米田ノート
▼第十三話「こころの時代 その2」
新年明けましておめでとうございます。
昨年の一月号から始めたこの連載に対し、皆様から色々なご意見を頂き、自分自身の世界が広がった事を心より感謝します。
また、引き続き連載させて頂ける事にもお礼を申し上げます。
ところで、一年の計は元旦にあると申しますが、私の先輩の奥様は、元旦に必ず毎年行う、重要な作業が在るそうです。
それは『遺言状』の確認と修正だそうです。
想うに、過ぎた一年の感謝と、これから迎える新たな一年に対する心構えなのでしょう。思いついてもなかなか実現出来ない作業を、毎年繰り返されている事に、驚きと共に畏敬の念を感じざるを得ません。
そもそも、現在有る自分は、祖先から受け継いだ物です。それをまた、子孫に受け継いで行って貰わなくては、生物としての人類の存在は有り得ません。そうしたあらゆる生き物の生存の積み重ねが、この世界を作り上げているのですから、今の自分が存在することを、心から祖先に感謝し、真摯な態度でこの一年間過ごさなければと思っています。
昨年末近くに、『りらく』編集長の田中さんから二通のお手紙を受け取りました。お手紙の内容はお知らせ出来ませんが、お寺と戒名(法名)に関することです。お二人とも、これまで誰にも話できず、私の様な者にでも吐き出さなければならないくらい「悩まれたのだろう」と思われる内容でした。
こうした仕事をしていると、お寺に関してのお話は色々と耳に入ってきます。聞いていて、心地好い内容も有りますが、聞き苦しいものも時として在ります。しかしそうした事は、心の持ち方や、少し見方を変えたりするだけで「なんだ、そんなことか!」と思える事も有るのかも知れません。
すぐに解決できるような答えを、私が出せるとは思いませんが、こうした疑問の積み重ねによって、より良い方向に向かうことが出来るのではないでしょうか。お二人には私なりに考えて、後日ご返事させて頂きたいと考えております。
昨年の夏、息子たちの通っていた中学校のお世話を一緒にしていた知人が、五十を少し過ぎたばかりの年齢で亡くなりました。ご葬儀を終えたばかりでしたが、奥様からお墓の相談を受けましたので、すぐにご家族と一緒に寺院墓地や霊園を数箇所に見て周りました。
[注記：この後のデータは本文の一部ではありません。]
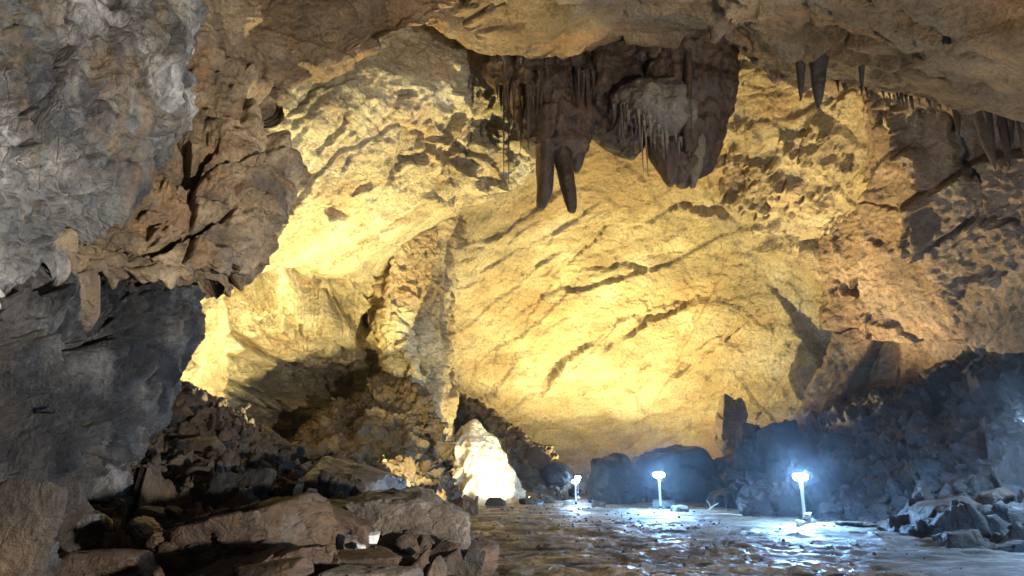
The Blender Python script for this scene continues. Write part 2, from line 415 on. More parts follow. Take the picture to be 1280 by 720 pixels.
def d_wing(p, X):
    return .55 * facets(stretch(p, (0, 0, 1), .4), .45, 75, .9, .5, .04) + .3 * facets(stretch(p, (0, 0, 1), .5), 1.2, 76, 1., .4) + .12 * facets(p, 3, 78, 1., .3) + .2 * fbm(p, .4, 3, .5, 77)
def d_ceil(p, X):
    a = stretch(p, (1, -.3, 0), .25)
    sm = np.clip((520 - X[:, 0]) / 60, 0, 1)
    d = +.40 * strata(p, (.14, -.25, 1), .65, 81, .6, .14, .08) + .40 * facets(a, .36, 83, 1., .6, .03) + .22 * facets(a, 1.2, 84, 1., .4, .05) + .09 * facets(a, 3, 82, 1., .4) + .10 * fbm(a, 2.5, 5, .72, 85)
    return d * (1 - .5 * sm) + sm * .10 * ridged(stretch(p, (.6, .3, .4), .4), 1.4, 4, .6, 86)
def d_rust(p, X):
    a = stretch(p, (.62, -.2, .75), .36)
    return 1.35 * facets(a, .25, 91, 1.1, .6, .03, .05) + .15 * facets(a, .75, 92, .8, .6, .04, .08) + .06 * facets(a, 2., 94, 1.1, .3) + .09 * facets(p, 4.5, 95, 1., .3) + .06 * fbm(a, 2.6, 5, .72, 93)
def d_slope(p, X):
    return .7 * facets(p, .4, 101, .9, .4) + .4 * facets(p, 1.0, 102, 1.1, .4) + .18 * facets(p, 2.4, 103, 1.1, .3)
def d_talus(p, X):
    return .35 * facets(p, .8, 111, 1., .3) + .24 * facets(p, 2.0, 112, 1.1, .4) + .12 * facets(p, 4.5, 113, 1.1, .4) + .12 * fbm(p, .5, 3, .5, 114)
def d_mound(p, X):
    return .45 * facets(p, .55, 121, 1., .2) + .28 * facets(p, 1.3, 122, 1.1, .3) + .15 * facets(p, 3., 123, 1.1, .3) + .3 * fbm(p, .4, 4, .5, 124)

# ------------------------------------------------------------------ the cave
# left foreground wall, in three masses parted by cracks
patch('cave_wall', [
    [(-420, -160, 3.9), (-60, -150, 5.6), (60, -150, 7.2), (150, -150, 8.6), (240, -150, 10)],
    [(-420, 0, 3.6), (-40, 0, 5.2), (60, 0, 6.6), (150, 0, 8.0), (222, 0, 9.4)],
    [(-420, 100, 3.4), (-40, 100, 5.0), (50, 100, 6.2), (130, 95, 7.4), (200, 90, 8.9)],
    [(-420, 200, 3.3), (-40, 200, 4.9), (40, 200, 5.8), (110, 200, 6.9), (172, 195, 8.2)],
    [(-420, 280, 3.3), (-40, 280, 4.9), (20, 285, 5.6), (70, 285, 6.3), (120, 275, 7.3)],
    [(-420, 350, 3.4), (-60, 350, 5.0), (-20, 355, 5.4), (15, 350, 5.8), (50, 332, 6.4)],
], 260, 320, d_grey, M['grey'], 'grey ribbed limestone wall at the upper left of the cave', {'r': 1.4, 'b': 1.2}, key='A1',
    carve=[([(30, 20), (20, 200)], 8, .5), ([(78, -40), (66, 100), (60, 180), (75, 300)], 4, .5), ([(150, -60), (120, 80), (95, 200), (100, 290)], 3, .4), ([(110, 20), (60, 120), (10, 170)], 2.5, .35), ([(180, 40), (150, 120)], 3, .4)])
patch('cave_wall', [
    [(140, 40, 10.2), (200, 62, 10), (250, 95, 10.2), (300, 112, 10.6), (332, 135, 11.2)],
    [(130, 140, 9.6), (200, 150, 9.5), (250, 155, 9.7), (300, 165, 10), (350, 185, 11)],
    [(80, 215, 8.5), (170, 215, 8.8), (240, 225, 9.1), (310, 230, 9.6), (366, 245, 10.6)],
    [(10, 290, 7), (120, 290, 7.8), (210, 295, 8.5), (285, 300, 9.2), (345, 290, 10.4)],
    [(-80, 335, 6), (60, 338, 6.8), (160, 342, 7.8), (240, 345, 8.8), (308, 332, 10)],
    [(-80, 356, 6.6), (60, 360, 7.6), (150, 366, 8.6), (215, 372, 9.4), (262, 356, 10.4)],
], 280, 260, d_block, M['block'], 'big brown angular block jutting from the left wall over the fluted rock', {'r': 3.0, 'b': 1.5, 't': 1.0}, key='A2',
    carve=[([(215, 150), (232, 210), (270, 190)], 6, .4), ([(140, 290), (210, 300), (300, 255)], 5, .4)])
patch('cave_wall', [
    [(205, -140, 10.4), (240, -140, 10.2), (270, -140, 10.6), (310, -140, 11.6)],
    [(200, 0, 10.4), (238, 0, 10.0), (270, 0, 10.3), (305, 0, 11.6)],
    [(195, 60, 10.3), (232, 60, 9.9), (265, 65, 10.2), (295, 70, 11.4)],
    [(195, 120, 10.4), (235, 125, 10.2), (262, 125, 10.4), (290, 130, 11.4)],
    [(200, 165, 11), (240, 165, 11), (262, 165, 11), (290, 165, 11.8)],
], 120, 200, d_grey, M['block'], 'pale rib of limestone between the left wall and the roof', {'r': 1.6, 'l': 1.0}, key='A0')
patch('cave_wall', [
    [(-420, 320, 3.9), (-30, 335, 6.2), (70, 345, 7.6), (150, 350, 8.8), (240, 362, 10.4)],
    [(-420, 400, 3.7), (-30, 400, 5.6), (60, 405, 6.6), (140, 410, 7.8), (222, 415, 9.6)],
    [(-420, 480, 3.5), (-30, 480, 5.4), (50, 485, 6.3), (120, 490, 7.5), (195, 490, 9.2)],
    [(-420, 560, 3.4), (-30, 560, 5.2), (40, 560, 6), (100, 560, 7), (165, 550, 8.6)],
    [(-420, 640, 3.3), (-30, 640, 5.1), (20, 640, 5.6), (60, 630, 6.4), (105, 615, 7.8)],
    [(-420, 780, 3.2), (-30, 780, 4.9), (10, 780, 5.2), (40, 780, 5.8), (70, 780, 6.8)],
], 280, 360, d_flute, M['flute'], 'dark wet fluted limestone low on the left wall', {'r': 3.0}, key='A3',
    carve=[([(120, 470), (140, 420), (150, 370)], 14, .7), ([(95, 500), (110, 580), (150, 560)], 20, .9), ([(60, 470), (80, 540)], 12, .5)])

# roof over the visitor, ending in a lip
lip = [(290, 135, 12.4), (345, 118, 13), (420, 82, 14), (530, 30, 15.5), (600, 62, 16.6), (680, 66, 17), (780, 42, 17.5), (905, 40, 17), (1000, 86, 16.5), (1130, 116, 15.5),
       (1290, 138, 14), (1560, 175, 12)]
mid = [(250, 60, 12.1), (310, 55, 12.7), (420, 20, 13.7), (530, -20, 15.2), (600, 0, 14.8), (680, 12, 14.3), (790, 0, 14.5), (910, 5, 14), (1010, 28, 13.5), (1130, 45, 12.6), (1300, 55, 11.4), (1580, 60, 10)]
def lift(c, dy, dz):
    q = P(*c); return (q[0], q[1] + dy, q[2] + dz, 0)
near = [(c[0] + (c[0] - 640) * .05, -110, 12.6 if c[0] < 560 else 10.8 if c[0] < 900 else 9.6) for c in lip]
over = [((c[0] - 640) * .0145, 5.5, 11.6 - .0000065 * (c[0] - 640) ** 2, 0) for c in lip]
back = [((c[0] - 640) * .0135, -3.0, 10.5 - .0000065 * (c[0] - 640) ** 2, 0) for c in lip]
patch('cave_ceiling', [back, over, near, mid, lip, [lift(c, .9, .9) for c in lip], [lift(c, 2.4, 2.6) for c in lip], [lift(c, 5, 5) for c in lip]],
      520, 420, d_ceil, M['ceiling'], 'brown bedded cave roof ending in a ragged lip above the stalactites', key='F',
      carve=[([(1075, -8), (1140, 25), (1205, 55), (1260, 74)], 3.5, 1.0), ([(1130, 22), (1155, 0)], 2.5, .7), ([(1180, 108), (1090, 92), (1000, 58), (930, 28)], 3, .6, 16), ([(1280, 110), (1150, 88), (1060, 50)], 3, .6, 14), ([(900, 16), (760, 22), (640, 40), (560, 34)], 3, .4, 12),
             ([(915, -20), (990, 58)], 13, -.35), ([(560, 12), (640, 30), (720, 14)], 4, .3)])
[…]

話し合いの後、一番気に入った墓地の永代使用の契約をして頂き、お墓のデザインや石種の打ち合わせが出来るよう、図面を製作して、石材のサンプルも準備をし、亡くなった知人の為にも、なるべくならば四十九日までに建墓したいと思っておりましたが、それまでの張り詰めた気持ちから心身とも解き放たれ為なのか、数日後に奥様も息子さんも体調を崩され、打ち合わせを少し延ばすことにいたしました。
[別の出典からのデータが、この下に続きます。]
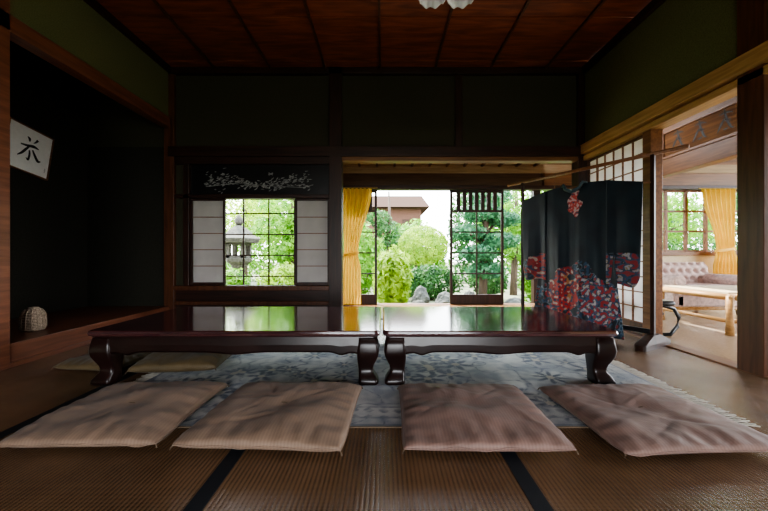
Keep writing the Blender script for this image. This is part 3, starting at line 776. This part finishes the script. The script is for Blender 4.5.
# ------------------------------------------------------------------ pendant lamp
LP = (.33, 1.80)
lp = empty("pendant_lamp", (LP[0], LP[1], ZC-.03), "pendant lamp with scalloped white glass shades on brass arms", "lamp")
m = MB(); m.tube([(LP[0], LP[1], ZC), (LP[0], LP[1], 2.24)], .009, 10); m.lathe([(0, 0), (.05, 0), (.05, .02), (.02, .035), (0, .035)], LP[0], LP[1], ZC-.036, 20)
for s in (-1, 1):
    m.tube([(LP[0], LP[1], 2.26), (LP[0]+s*.04, LP[1], 2.22), (LP[0]+s*.075, LP[1], 2.20), (LP[0]+s*.075, LP[1], 2.15)], .006, 8)
m.obj("stem", M['brass'], smooth=True, parent=lp)
for s in (-1, 1):
    m = MB(); cx = LP[0]+s*.075
    prof = [(.018, .14), (.03, .12), (.055, .08), (.068, .03), (.072, 0.0), (.066, .0), (.062, .03), (.05, .07), (.02, .11)]
    m.rings([[(cx+r*(1+.06*math.cos(8*a))*math.cos(a), LP[1]+r*(1+.06*math.cos(8*a))*math.sin(a), 2.055+z+.010*math.cos(8*a)*(z < .04)) for a in [2*math.pi*k/48 for k in range(48)]] for r, z in prof])
    m.obj("lamp_shade", M['glasswhite'], smooth=True, parent=lp)
    m = MB(); m.lathe([(0, 0), (.018, .006), (.026, .025), (.02, .05), (.012, .07), (0, .07)], cx, LP[1], 2.065, 16); m.obj("bulb", M['glasswhite'], smooth=True, parent=lp)

# ------------------------------------------------------------------ garden
GZ = -.45
def foliage(m, c, rad, n, size, mi=0, seed=0, rough=.22):
    rr = random.Random(seed+int(c[0]*100)+int(c[2]*77))
    for _ in range(n):
        while True:
            d = Vector((rr.gauss(0, 1), rr.gauss(0, 1), rr.gauss(0, 1)))
            if d.length > .01: break
        d.normalize(); k = 1+rough*noise.noise(d*3+Vector(c)); k *= rr.uniform(.72, 1.03) if rough > .1 else rr.uniform(.9, 1.0)
        p = Vector((c[0]+d.x*rad[0]*k, c[1]+d.y*rad[1]*k, c[2]+d.z*rad[2]*k))
        nn = (d+Vector((rr.uniform(-.9, .9), rr.uniform(-.9, .9), rr.uniform(-.9, .9)))).normalized()
        t = nn.cross(Vector((rr.uniform(-1, 1), rr.uniform(-1, 1), rr.uniform(-1, 1)))).normalized(); b = nn.cross(t)
        s = size*rr.uniform(.6, 1.3)
        m.add([p-t*s, p-b*s*.42, p+t*s, p+b*s*.42], [(0, 1, 2, 3)], mi)
def shrub(x, y, z, rad, n, size, mat, label, name="garden_shrub", rough=.22):
    e = empty(name, (x, y, GZ), label, "shrub")
    m = MB(); foliage(m, (x, y, z), rad, n, size, rough=rough)
    o = m.obj("leaves", mat, parent=e); o["kind"] = "stuff"
    m = MB()
    for k in range(5):
        a = k*1.25; m.tube([(x+.03*math.cos(a), y+.03*math.sin(a), GZ-.02), (x+rad[0]*.3*math.cos(a), y+rad[1]*.3*math.sin(a), (GZ+z)/2), (x+rad[0]*.5*math.cos(a), y+rad[1]*.5*math.sin(a), z)], [.035, .025, .012], 6)
    m.obj("stems", M['bark'], parent=e); return e
def tree(x, y, h, clumps, mat, label, lean=0.1, size=.07, n=900):
    e = empty("garden_tree", (x, y, GZ), label, "tree")
    m = MB(); pts = [(x, y, GZ-.05), (x+lean*.4, y, GZ+h*.3), (x+lean, y, GZ+h*.65), (x+lean*.7, y, GZ+h)]
    m.tube(pts, [.11, .085, .06, .03], 10)
    for (dx, dy, z, rx, rz) in clumps:
        m.tube([(x+lean*.7, y, max(GZ+.4, z-.35)), (x+dx*.6, y+dy*.6, z-.12), (x+dx, y+dy, z)], [.04, .028, .014], 6)
    m.obj("trunk", M['bark'], smooth=True, parent=e)
    m = MB()
    for (dx, dy, z, rx, rz) in clumps: foliage(m, (x+dx, y+dy, z), (rx, rx, rz), int(n*(rx*1.6)), size, seed=int(x*10))
    o = m.obj("foliage", mat, parent=e); o["kind"] = "stuff"; return e
shrub(1.12, 9.8, .98, (.72, .55, .58), 6500, .036, M['leafC'], "large round clipped yellow-green shrub", rough=.05)
shrub(1.15, 8.75, .0, (.85, .35, .45), 3000, .055, M['leafB'], "dark green clipped low hedge")
shrub(.16, 6.9, .20, (.38, .4, .62), 2600, .07, M['leafC'], "bright fresh green leafy bush beside the rocks")
shrub(-.60, 8.6, .60, (.55, .5, .9), 2400, .07, M['leafA'], "leafy green bush by the veranda")
shrub(2.7, 8.9, .05, (.5, .4, .42), 1500, .06, M['leafB'], "dark green low shrub")
shrub(3.7, 8.0, .10, (.5, .4, .55), 1800, .07, M['leafA'], "fresh green shrub behind the stones")
shrub(5.2, 11.6, .9, (1.1, .8, 1.4), 3600, .08, M['leafA'], "large light green shrub")
shrub(8.6, 11.0, .9, (1.5, .9, 1.5), 3600, .09, M['leafB'], "broad green leafy shrub beyond the parlour glazing")
shrub(-2.2, 7.9, .0, (.7, .45, .5), 1800, .06, M['leafC'], "low spreading shrub with fresh lime leaves")
shrub(-4.4, 8.6, .1, (.9, .5, .7), 2200, .07, M['leafA'], "fresh green shrub behind the lantern")
shrub(-2.75, 6.25, -.05, (.34, .3, .5), 1300, .055, M['leafA'], "leafy shrub partly hiding the lantern base")
for x, y, rx, rz, mt in [(-9.6, 15, 2.1, 2.2, 'leafB'), (-5.2, 15.5, 1.5, 2.5, 'leafA'), (-2.2, 14.0, 1.3, 1.9, 'leafA'), (1.0, 13.5, 1.5, 1.30, 'leafA'), (4.2, 14.5, 1.5, 2.4, 'leafB'), (7.6, 15, 1.6, 2.5, 'leafA'), (11.3, 15, 1.8, 2.4, 'leafA'), (-14.5, 15, 2.1, 2.2, 'leafA'), (16, 15, 2.2, 2.4, 'leafB')]:
    shrub(x, y, GZ+rz*.85, (rx, 1.0, rz), 5200, .11, M[mt], "tall leafy hedge at the garden edge", "garden_hedge")
tree(2.3, 8.0, 3.0, [(0, 0, 1.7, .50, .22), (-.30, .1, 1.25, .45, .20), (.4, 0, 1.05, .45, .20), (-.1, -.1, .75, .45, .18), (.2, .1, 2.1, .5, .25), (.5, .1, 1.55, .4, .18), (.1, 0, .35, .45, .2)], M['leafD'], "trained pine with layered cloud clumps")
tree(3.75, 9.9, 3.6, [(0, 0, 2.2, .9, .55), (-.4, 0, 1.6, .7, .5), (.6, 0, 1.5, .8, .5), (.1, 0, 1.0, .7, .45)], M['leafA'], "young maple with fresh green leaves")
tree(-2.55, 9.2, 3.4, [(0, 0, 2.1, .8, .45), (.5, 0, 1.6, .6, .35), (-.4, 0, 1.4, .6, .35), (.35, 0, 1.05, .6, .3), (-.1, 0, .75, .5, .25)], M['leafA'], "slender maple behind the shoji window")
tree(-4.6, 11.2, 3.8, [(0, 0, 2.4, 1.1, .6), (.6, 0, 1.6, .9, .5), (-.7, 0, 1.5, .9, .5)], M['leafC'], "light green garden tree")
tree(-1.5, 11.0, 3.8, [(0, 0, 2.4, .8, .6), (.3, 0, 1.8, .6, .45), (-.4, 0, 1.6, .6, .5)], M['leafB'], "dark leaved garden tree")
tree(6.8, 8.6, 3.6, [(0, 0, 2.1, .9, .6), (.8, 0, 1.5, .8, .5), (-.7, 0, 1.4, .8, .5)], M['leafA'], "green tree outside the parlour window")
tree(.10, 12.0, 3.4, [(0, 0, 1.6, .45, .35), (.25, 0, 1.15, .4, .3), (-.3, 0, 2.0, .45, .3)], M['leafB'], "slim dark tree before the house", size=.06)

def rock(x, y, r, h, seed, label):
    m = MB(); N = 18; K = 10; rg = []
    for j in range(K+1):
        t = j/K; rr_ = max(.02, math.sin(math.pi*(.28+.72*t))**.7) if j < K else .02
        ring = []
        for k in range(N):
            a = 2*math.pi*k/N; q = 1+.45*noise.noise((math.cos(a)*1.9+seed, math.sin(a)*1.9, t*3))
            ring.append((x+r*rr_*q*math.cos(a), y+r*.8*rr_*q*math.sin(a), GZ-.04+h*t+.08*noise.noise((a, t*3, seed))*(t < .9)))
        rg.append(ring)
    m.rings(rg); o = m.obj("garden_rock", M['stone'], smooth=False); o["label"] = label; o["category"] = "rock"; o["group"] = "rocks in the garden"
for a in [(.85, 7.9, .20, .50, 1), (1.40, 7.75, .26, .38, 2), (.72, 7.2, .16, .26, 3), (2.25, 7.2, .24, .28, 4), (2.8, 7.3, .24, .30, 5), (3.3, 7.1, .18, .26, 6), (1.75, 6.9, .18, .20, 7), (-1.9, 7.1, .2, .25, 8), (-3.9, 7.0, .22, .3, 9), (1.95, 7.8, .16, .40, 10), (1.2, 7.0, .15, .18, 11)]:
    rock(*a, "grey weathered garden rock")
# stone lantern
LX, LY = -3.04, 7.15
sl = empty("stone_lantern", (LX, LY, GZ), "weathered granite lantern with broad cap", "lantern")
m = MB(); m.lathe([(0, -.02), (.26, -.02), (.26, .08), (.20, .12), (.15, .15), (.13, .5), (.13, .85), (.17, .95), (.27, 1.02), (.29, 1.10), (0, 1.10)], LX, LY, GZ, 6); m.obj("pedestal", M['stonel'], .01, parent=sl)
m = MB(); 
for sx in (-1, 1):
    for sy in (-1, 1): m.box(LX+sx*.15-.045, LX+sx*.15+.045, LY+sy*.15-.045, LY+sy*.15+.045, GZ+1.10, GZ+1.40)
m.box(LX-.195, LX+.195, LY-.195, LY+.195, GZ+1.10, GZ+1.15); m.box(LX-.195, LX+.195, LY-.195, LY+.195, GZ+1.37, GZ+1.41)
m.obj("fire_box", M['stonel'], .008, parent=sl)
m = MB(); m.lathe([(0, 1.41), (.41, 1.41), (.45, 1.50), (.33, 1.57), (.19, 1.70), (.07, 1.78), (0, 1.78)], LX, LY, GZ, 6); m.obj("cap", M['stonel'], .01, parent=sl)
m = MB(); m.lathe([(0, 1.78), (.05, 1.78), (.09, 1.85), (.08, 1.92), (.02, 2.0), (0, 2.01)], LX, LY, GZ, 14); m.obj("finial", M['stonel'], smooth=True, parent=sl)
# neighbouring building
nb = empty("neighbouring_house", (0, 19, GZ), "reddish brown wooden house beyond the garden", "house")
MB().box(-4.0, 1.95, 18, 21, GZ, 3.25).obj("wall", M['hwall'], parent=nb)
m = MB(); a = [(-4.4, 17.5, 3.2), (2.35, 17.5, 3.2), (2.35, 21.5, 3.2), (-4.4, 21.5, 3.2), (-4.2, 19.5, 4.1), (2.15, 19.5, 4.1)]
m.add(a, [(0, 1, 5, 4), (2, 3, 4, 5), (1, 2, 5), (3, 0, 4), (0, 3, 2, 1)])
m.obj("roof", M['rooftile'], parent=nb)
for x in (-.3, 1.0):
    MB().box(x-.03, x+.5, 17.95, 18.0, 1.9, 2.6).obj("window", M['rooftile'], parent=nb)

# ------------------------------------------------------------------ light
w = bpy.data.worlds.new("world"); scene.world = w; w.use_nodes = True
nt = w.node_tree; bg = nt.nodes["Background"]
tc = nt.nodes.new("ShaderNodeTexCoord"); sep = nt.nodes.new("ShaderNodeSeparateXYZ"); nt.links.new(tc.outputs["Generated"], sep.inputs[0])
r = nt.nodes.new("ShaderNodeValToRGB"); r.color_ramp.elements[0].position = 0; r.color_ramp.elements[1].position = .8
r.color_ramp.elements[0].color = (.97, .99, 1, 1); r.color_ramp.elements[1].color = (.74, .86, 1, 1)
nt.links.new(sep.outputs["Z"], r.inputs["Fac"]); nt.links.new(r.outputs["Color"], bg.inputs["Color"])
bg.inputs["Strength"].default_value = 14.5
sd = bpy.data.lights.new("sun", 'SUN'); sd.energy = 22; sd.angle = .03; sd.color = (1, .95, .85)
so = bpy.data.objects.new("sun", sd); COL.objects.link(so); so.rotation_euler = (math.radians(-28), math.radians(-22), 0)
def portal(x, y, z, w_, h_, rot):
    l = bpy.data.lights.new("portal", 'AREA'); l.shape = 'RECTANGLE'; l.size = w_; l.size_y = h_; l.cycles.is_portal = True
    o = bpy.data.objects.new("portal", l); COL.objects.link(o); o.location = (x, y, z); o.rotation_euler = rot
portal(.95, YO+.2, .9, 10.3, 1.9, (math.radians(-90), 0, 0))
portal(.25, -3.15, .88, 2.9, 1.75, (math.radians(90), 0, 0))
portal(6.35, 1.9, 1.3, 2.0, 4.8, (0, math.radians(90), 0))

# ------------------------------------------------------------------ camera
cam = bpy.data.cameras.new("camera"); cam.lens = 16; cam.sensor_width = 36; cam.clip_start = .02; cam.clip_end = 200
co = bpy.data.objects.new("camera", cam); COL.objects.link(co); co.location = (0, 0, .70); co.rotation_euler = (math.radians(90), 0, 0)
scene.camera = co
しかし、そのことが幸いしたのか、昨年のお彼岸の頃は天候の良い日が続き、納骨の日も穏やかな日和になりました。
その日、奥様は亡くなられたご主人が好きだったお菓子を手作りされ、息子さんは故郷のお酒を用意し、遠方から来られた親戚も御一緒に、和やかな、気持ちの好い納骨となりました。
お手伝いさせていただいた私の心も洗われるようで、『良い仕事をさせて頂いた』と心地好くなりました。
故人の想いは、こうして息子さんや娘さん達の心に受け継がれてゆくのだと思います。
人によって感じ方は違うでしょうが『お墓は家族の思いを受け止める大切な存在で有る』事を、私は改めて認識したのです。
今でも毎週、毎月の様にお墓参りをされているようで、墓地に行く度に新しい綺麗なお花が、お墓に供えてあります。